2017 ESA Annual Meeting (August 6 -- 11)

SYMP 10-4 - Integrating field and remote sensing data for landscape-level perspectives of animal impacts on carbon cycling

Wednesday, August 9, 2017: 9:40 AM
D135, Oregon Convention Center
Andrew B. Davies and Gregory P. Asner, Department of Global Ecology, Carnegie Institution for Science, Stanford, CA
Background/Question/Methods

Understanding the role of animals in the carbon cycle requires detailed and accurate measurements of animal contributions to carbon storage and exchange. However, to fully appreciate the extent of animal influence on global carbon cycling, detailed field measurements need to be correctly extrapolated to landscape scales in order to relate such animal contributions to geospatial analyses of carbon stocks. Remote sensing technology allows the surveying of large areas, and the estimation of above-ground carbon density (ACD) when combined with field-derived allometric equations. We demonstrate the potential of this approach by combining Light Detection and Ranging (LiDAR) with field-based allometry of savanna vegetation to measure variation in ACD in response to increasing, but spatially varied elephant densities in South Africa’s Kruger National Park. We surveyed the landscape biennially with airbourne LiDAR from 2008 to 2014, and analysed changes in ACD in relation to annual elephant census data and environmental drivers, including mean annual rainfall, elevation and fire return interval.

Results/Conclusions

Landscape-scale changes in ACD closely matched patterns of elephant density, decreasing where elephant densities were high. However, such elephant-induced decreases in ACD were not uniform across the landscape, but interacted with key environmental factors, e.g. fire, that mediated the strength of elephant effects.
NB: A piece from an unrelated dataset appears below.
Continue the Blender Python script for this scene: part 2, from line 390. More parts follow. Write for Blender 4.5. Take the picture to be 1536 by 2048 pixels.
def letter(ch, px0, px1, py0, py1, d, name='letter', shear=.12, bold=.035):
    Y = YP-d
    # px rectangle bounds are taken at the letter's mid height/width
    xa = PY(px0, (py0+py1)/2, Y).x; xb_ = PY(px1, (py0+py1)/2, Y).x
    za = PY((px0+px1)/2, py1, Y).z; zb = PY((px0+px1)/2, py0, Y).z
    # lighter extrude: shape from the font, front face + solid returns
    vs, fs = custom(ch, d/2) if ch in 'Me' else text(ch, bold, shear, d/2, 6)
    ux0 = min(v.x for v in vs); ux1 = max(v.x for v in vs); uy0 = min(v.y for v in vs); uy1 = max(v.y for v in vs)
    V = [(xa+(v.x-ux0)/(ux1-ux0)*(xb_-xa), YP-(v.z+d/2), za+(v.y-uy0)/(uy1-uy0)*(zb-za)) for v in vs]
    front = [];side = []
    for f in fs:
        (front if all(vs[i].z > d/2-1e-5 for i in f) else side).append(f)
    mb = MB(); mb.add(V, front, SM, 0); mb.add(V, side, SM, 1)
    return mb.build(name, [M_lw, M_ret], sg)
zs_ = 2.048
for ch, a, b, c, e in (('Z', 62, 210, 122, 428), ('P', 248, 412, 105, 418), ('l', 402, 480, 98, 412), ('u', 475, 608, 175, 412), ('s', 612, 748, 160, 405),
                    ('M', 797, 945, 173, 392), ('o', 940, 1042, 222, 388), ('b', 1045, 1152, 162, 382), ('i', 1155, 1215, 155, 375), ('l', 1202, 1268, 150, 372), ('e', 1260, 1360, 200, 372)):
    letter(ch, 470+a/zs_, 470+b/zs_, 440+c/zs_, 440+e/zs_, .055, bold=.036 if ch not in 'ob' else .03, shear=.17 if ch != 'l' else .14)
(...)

Our results demonstrate the profound influence animals can have on carbon cycling across landscapes, and how this varies through space and time. Furthermore, we show how new insights can be uncovered when field data (e.g. allometric equations of woody biomass and animal census data) are combined with remote sensing to build a landscape-level perspective of variation in carbon storage and flux induced by animals.